Sukkah, Daf Mem Daled, Part 3

 

Introduction

In this section the amoraim dispute the status of the aravah ritual.

 

אתמר: רבי יוחנן ורבי יהושע בן לוי, חד אמר: ערבה יסוד נביאים, וחד אמר: ערבה מנהג נביאים.

 

It was stated: R. Yohanan and R. Joshua b. Levi disagree: One holds that the aravah is an institution of the prophets, the other holds that the aravah is a custom of the prophets.

 

According to both of these amoraim, the aravah ritual is attributed to the prophets. However, they dispute the exact nature of how it originated. According to one amora it seems to have been a formal institution enacted by the prophets, whereas according to the other amora, it was a custom, not a formal institution. Rashi explains that the ramification for this dispute is whether one says a blessing over the aravah ritual. If it s a formal institution, then one does say a blessing. But if it’s just a custom, then one does not.

In any case, as occasionally occurs, we are not sure who said what.

תסתיים דרבי יוחנן הוא דאמר יסוד נביאים, דאמר רבי אבהו אמר רבי יוחנן: ערבה יסוד נביאים הוא, תסתיים.

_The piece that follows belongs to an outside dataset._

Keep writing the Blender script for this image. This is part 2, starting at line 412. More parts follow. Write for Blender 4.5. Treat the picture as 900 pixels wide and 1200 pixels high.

אמר ליה רבי זירא לרבי אבהו: מי אמר רבי יוחנן הכי? והאמר רבי יוחנן משום רבי נחוניא איש בקעת בית חורתן: עשר נטיעות, ערבה, וניסוך המים הלכה למשה מסיני!

 

It can be concluded that it was R. Yohanan who said: It is an institution of the prophets since R. Abbahu stated in the name of R. Yohanan: The rite of the aravah is an institution of the prophets. This is conclusive.

R. Zera sad to R. Abbahu, Did R. Yohanan really say that? Did not R. Yohanan say in the name of R. Nehunya of the Valley of Beth Havartan that the law of the ten plants, the aravah and the water libation were given to Moses on Mount Sinai?

 

The first statement here seems to be conclusive evidence that R. Yohanan was the one who said that it is a "institution of the prophets." But R. Zera argues with R. Abbahu that from another statement we can see that R. Yohanan holds that the ritual was related to Moses on Sinai, long before the prophets. So which is it?

 

+דניאל ד+ אשתומם כשעה חדא ואמר: שכחום וחזרו ויסדום.

 

He was silent for a while (Daniel 4:16), and then he answered: They were forgotten and the prophets reinstituted them.

 

R. Abahu takes some time to answer this one. He then finds a way to maintain both statements of R. Yohanan. The aravah ritual was indeed given to Moses on Sinai. However, the Jews then forgot the commandment, assumedly when exiled to Babylonia. The prophets reinstituted the ritual when the Second Temple was built.

ומי אמר רבי יוחנן הכי? והאמר רבי יוחנן: דלכון אמרי, דלהון היא!

לא קשיא; – כאן – במקדש, כאן – בגבולין.

 

But did R. Yohanan really say this? Did not R. Yohanan in fact state What I said was yours was in fact theirs?

Rather: This is no difficulty–one statement refers to the Temple and the other to the Provinces.

 

The Talmud cites another statement issued by R. Yohanan. This statement is complicated and has an interesting story so I will translate Rashi’s interpretation.

 

R. Kahana was a student of Rav, and he was very sharp. He fled to the land of Israel, to R. Yohanan, due to persecutions [in Babylonia], for he had killed a man, as it is stated in the last chapter of Bava Kamma (117a). R. Yohanan depended on R. Kahana to answer some questions. [Because of this] R. Yohanan would say to the people of the land of Israel: I thought that the Torah was yours, for you had not been exiled from your land and you had not suffered the troubles of exile. But now I see that it belongs to the people of Babylonia, for even though they were exiled, they were supported by the wise of the exile of Yehanyah (end of seventh century B.C.E.) .Thus we can see that the Torah was never lost during the Babylonian exile.

 

So R. Yohanan does not believe that the Jews forgot their Torah during the Babylonian exile.

The Talmud now resolves the difficulty in a different way. In the Temple the aravah ritual is a halakhah given to Moses on Sinai. When God instructed Moses to teach this ritual, its observance was restricted to the Temple. But the prophets expanded its observance to the provinces as well. This follows what we have seen earlier, that when the Temple still stood the aravah ritual was observed in the Provinces as well.